From the Feuilletons is a weekly overview of what's been happening in the German-language cultural pages and appears every Friday at 3 pm. CET.. Here a key to the German newspapers.

Frankfurter Allgemeine Zeitung, 06.01.2006

Correction from January 19: We mistakenly called the authors of the following piece, Yossi Melman and Steven Hartov, "former Mossad agents". Melman and Hartov are distinguished writers who have never served in the Mossad. We apologise for this error, which has been corrected below.

The Israeli journalist Yossi Melman and his American colleague Steven Hartov claim that Steven Spielberg's film "Munich" is full of historic inaccuracies. On the one hand, they argue, the film purports to be based on actual facts, on the other hand, Spielberg based his story on the book of a proven fibber while refusing to interview those who were actually involved in the events. "This deadly game of cat and mouse has been going on for more than thirty years, and actors on both sides would have been willing to talk about it. But nobody got in touch with those who are in the know about the secret proceedings. The telephone never rang for Zvi Zamir, the former Mossad boss with whom one would have been able to pick the myth to pieces in less than an hour. The families of the eleven murdered athletes were likewise very disappointed that nobody contacted them. Even Mohammed Daoud, the former head of Black September, who is generally accepted to have been the main planner of the hostage-taking in Munich, was extremely surprised that nobody wanted to talk to him." (here an article by Melman that appeared in Ha'aretz and here further comments by the authors)


Die Tageszeitung, 06.01.2006

The documentary filmmaker Wilfried Huismann talks to the taz about his film "Rendezvous mit dem Tod – Kennedy and Castro", in which he suggests that Lee Harvey Oswald was hired by Cuba to kill John F Kennedy. All the cover-ups and conspiracy theories can be explained thus: "Kennedy's successor Johnson was very quick to reach the conclusion that Cubans stood behind it. He didn't make this public because the geo-political situation was out of control. And Robert Kennedy played along primarily because he feared that everything about the illegal activities of the Kennedys would come out in the process. So, many traces were eliminated.This cover-up led many people to believe that the CIA itself had a hand in it."

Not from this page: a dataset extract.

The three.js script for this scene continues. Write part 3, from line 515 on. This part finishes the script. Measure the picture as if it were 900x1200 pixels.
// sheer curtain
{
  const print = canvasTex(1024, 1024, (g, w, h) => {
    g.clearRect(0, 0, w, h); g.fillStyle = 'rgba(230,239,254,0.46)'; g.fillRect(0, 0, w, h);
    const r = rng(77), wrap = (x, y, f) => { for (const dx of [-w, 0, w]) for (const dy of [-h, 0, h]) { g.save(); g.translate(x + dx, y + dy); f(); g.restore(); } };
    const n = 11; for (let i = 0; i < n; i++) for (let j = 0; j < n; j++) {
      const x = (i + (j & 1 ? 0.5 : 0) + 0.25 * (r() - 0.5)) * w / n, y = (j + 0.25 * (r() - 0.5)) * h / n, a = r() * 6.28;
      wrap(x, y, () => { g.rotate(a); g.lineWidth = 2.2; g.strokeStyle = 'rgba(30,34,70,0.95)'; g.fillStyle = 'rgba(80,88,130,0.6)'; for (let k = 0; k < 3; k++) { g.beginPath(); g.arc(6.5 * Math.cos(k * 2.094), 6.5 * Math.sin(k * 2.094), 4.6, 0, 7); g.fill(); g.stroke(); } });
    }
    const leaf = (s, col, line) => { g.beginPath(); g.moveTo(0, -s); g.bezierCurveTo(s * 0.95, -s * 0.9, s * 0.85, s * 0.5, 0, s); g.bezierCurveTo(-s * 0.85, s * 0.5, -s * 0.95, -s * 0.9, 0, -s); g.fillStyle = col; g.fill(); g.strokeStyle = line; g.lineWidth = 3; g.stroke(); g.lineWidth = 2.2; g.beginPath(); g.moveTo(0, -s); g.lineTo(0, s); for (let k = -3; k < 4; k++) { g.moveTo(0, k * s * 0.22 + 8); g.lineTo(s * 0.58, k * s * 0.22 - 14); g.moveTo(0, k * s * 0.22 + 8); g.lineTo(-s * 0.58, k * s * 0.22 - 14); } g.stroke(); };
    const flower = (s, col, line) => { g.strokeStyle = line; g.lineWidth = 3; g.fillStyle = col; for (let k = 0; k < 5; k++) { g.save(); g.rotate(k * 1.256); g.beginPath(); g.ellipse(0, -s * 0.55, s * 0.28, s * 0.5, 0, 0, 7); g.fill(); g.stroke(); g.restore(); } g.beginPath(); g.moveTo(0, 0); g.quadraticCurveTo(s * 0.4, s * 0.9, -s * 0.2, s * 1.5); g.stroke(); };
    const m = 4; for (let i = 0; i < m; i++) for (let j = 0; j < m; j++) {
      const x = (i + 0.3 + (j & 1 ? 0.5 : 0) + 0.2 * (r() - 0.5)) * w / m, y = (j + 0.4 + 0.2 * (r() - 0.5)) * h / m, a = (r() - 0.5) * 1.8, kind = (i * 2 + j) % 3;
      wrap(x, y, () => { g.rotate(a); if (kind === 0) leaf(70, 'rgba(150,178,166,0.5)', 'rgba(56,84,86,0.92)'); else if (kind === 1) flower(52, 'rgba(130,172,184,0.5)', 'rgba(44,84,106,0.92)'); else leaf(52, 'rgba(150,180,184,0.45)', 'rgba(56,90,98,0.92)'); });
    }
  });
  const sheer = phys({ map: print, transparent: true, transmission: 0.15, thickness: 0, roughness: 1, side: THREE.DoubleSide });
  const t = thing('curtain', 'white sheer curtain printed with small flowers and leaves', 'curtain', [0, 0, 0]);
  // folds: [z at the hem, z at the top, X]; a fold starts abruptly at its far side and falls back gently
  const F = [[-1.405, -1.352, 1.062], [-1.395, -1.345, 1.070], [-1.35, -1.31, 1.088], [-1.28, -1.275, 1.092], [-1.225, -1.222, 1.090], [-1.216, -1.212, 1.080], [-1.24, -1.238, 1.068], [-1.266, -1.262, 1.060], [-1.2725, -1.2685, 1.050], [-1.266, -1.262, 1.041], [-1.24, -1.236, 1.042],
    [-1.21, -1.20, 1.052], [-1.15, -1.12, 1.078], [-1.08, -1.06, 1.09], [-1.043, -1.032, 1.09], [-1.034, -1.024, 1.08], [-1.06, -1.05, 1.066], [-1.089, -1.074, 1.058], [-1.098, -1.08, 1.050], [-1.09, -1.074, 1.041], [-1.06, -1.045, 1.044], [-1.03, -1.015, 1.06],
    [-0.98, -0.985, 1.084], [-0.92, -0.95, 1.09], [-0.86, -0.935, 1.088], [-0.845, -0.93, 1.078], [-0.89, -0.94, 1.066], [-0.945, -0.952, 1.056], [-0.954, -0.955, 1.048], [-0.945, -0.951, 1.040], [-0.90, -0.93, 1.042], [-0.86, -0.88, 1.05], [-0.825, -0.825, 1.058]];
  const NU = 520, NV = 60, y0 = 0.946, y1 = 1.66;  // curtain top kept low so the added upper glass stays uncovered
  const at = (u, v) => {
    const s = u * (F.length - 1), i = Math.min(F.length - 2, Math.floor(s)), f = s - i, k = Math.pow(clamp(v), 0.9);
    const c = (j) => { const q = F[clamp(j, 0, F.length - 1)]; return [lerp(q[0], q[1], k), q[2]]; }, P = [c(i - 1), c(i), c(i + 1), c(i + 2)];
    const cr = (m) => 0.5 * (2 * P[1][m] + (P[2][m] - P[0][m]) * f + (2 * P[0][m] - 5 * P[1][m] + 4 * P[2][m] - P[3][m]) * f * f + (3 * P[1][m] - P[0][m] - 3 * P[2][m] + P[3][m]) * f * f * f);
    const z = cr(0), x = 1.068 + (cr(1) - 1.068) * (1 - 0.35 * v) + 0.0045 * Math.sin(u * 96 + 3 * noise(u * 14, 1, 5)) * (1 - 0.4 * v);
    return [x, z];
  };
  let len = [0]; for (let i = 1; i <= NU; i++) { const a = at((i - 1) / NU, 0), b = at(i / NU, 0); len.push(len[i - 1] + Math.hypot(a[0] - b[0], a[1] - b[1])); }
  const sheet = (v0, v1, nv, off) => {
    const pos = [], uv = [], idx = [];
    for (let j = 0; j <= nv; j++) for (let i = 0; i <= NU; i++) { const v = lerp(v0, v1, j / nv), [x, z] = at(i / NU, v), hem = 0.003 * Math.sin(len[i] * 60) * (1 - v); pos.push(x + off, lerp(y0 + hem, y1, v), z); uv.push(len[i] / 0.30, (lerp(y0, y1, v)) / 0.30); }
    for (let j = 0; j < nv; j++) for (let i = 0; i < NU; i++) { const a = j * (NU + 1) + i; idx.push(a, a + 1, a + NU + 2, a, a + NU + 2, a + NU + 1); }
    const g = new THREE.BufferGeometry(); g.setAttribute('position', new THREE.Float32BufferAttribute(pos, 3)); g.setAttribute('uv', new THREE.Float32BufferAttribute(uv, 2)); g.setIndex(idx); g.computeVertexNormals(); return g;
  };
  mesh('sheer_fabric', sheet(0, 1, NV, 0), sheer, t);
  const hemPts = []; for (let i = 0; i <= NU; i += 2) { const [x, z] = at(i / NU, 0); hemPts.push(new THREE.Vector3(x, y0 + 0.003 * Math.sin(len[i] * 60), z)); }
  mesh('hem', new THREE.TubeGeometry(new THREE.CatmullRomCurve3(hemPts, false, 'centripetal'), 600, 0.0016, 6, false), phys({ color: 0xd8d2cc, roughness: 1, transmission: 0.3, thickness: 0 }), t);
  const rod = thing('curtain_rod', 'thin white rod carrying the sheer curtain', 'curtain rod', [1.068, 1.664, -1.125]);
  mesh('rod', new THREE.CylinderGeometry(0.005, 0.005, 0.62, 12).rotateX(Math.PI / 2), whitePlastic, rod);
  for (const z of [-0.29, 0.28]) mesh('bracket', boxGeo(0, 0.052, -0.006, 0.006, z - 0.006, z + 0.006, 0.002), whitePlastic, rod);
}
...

Neue Zürcher Zeitung, 06.01.2006

Aldo Keel paints a portrait of the flourishing Icelandic population, whose number will soon top the 300,000 mark. "Anyone without children comes under pressure to say why not. After all, the Icelanders see themselves as links in a chain that must not break. They are proud that they have survived for eleven centuries on the outskirts of the world and created a great body of literary works. And also, for example, that they are descended from Snorri the Priest, who was also such a powerful wrestler that for fifty years no other clergyman dared to challenge him at the synod."


Die Welt, 06.01.2006

Kirstin Wenk reports how China's dissidents are reacting to the new Mao biography by Jung Chang and Jon Halliday, excerpts of which can be read on the Internet: "Unlike what many in the West had hoped, many in China are reacting to 'Mao, the Untold Story' with dismissal, rather than curious interest. 'Most Chinese have a very good knowledge of their own history,' writes Li Xianyuan on the Internet 'Discussion forum on the state of China'. 'We don't need to be taught by hate-filled extremists from the West.' Zhao Hong, a Beijing-based cultural journalist, also has problems with the work. 'The book was published outside China,' she says, 'so the view of Mao cannot be objective at all'."

Hanns-Georg Rodek talks with filmmaker Andreas Dresen and scriptwriter Wolfgang Kohlhaase about their film "Sommer vorm Balkon" (Summer in Berlin). Discussing protagonist Nike (played by Nadja Uhl), Kohlhaase says: "Nike's a girl who's continually recreating herself. She started out way down at the bottom and has invented the type of girl she wants to be: full of eroticism and charm. And that's what interests me, too. I just wouldn't be interested in a lead figure who's got no charm, no matter how unhappy she is." Dresen adds: "At the end of the film, Nike comments that she grew up in an orphanage. That's important information about her character. Ten years ago I shot 'Kuckuckskinder', a documentary on kids that grew up in orphanages, and who're terrifically afraid of relationships. That's also Nike's problem. At the same time she wants to be a part of the petty-bourgeois world, and no longer on the outside. That desire is reflected in her cheap and trendy furniture, and her meticulous tidiness."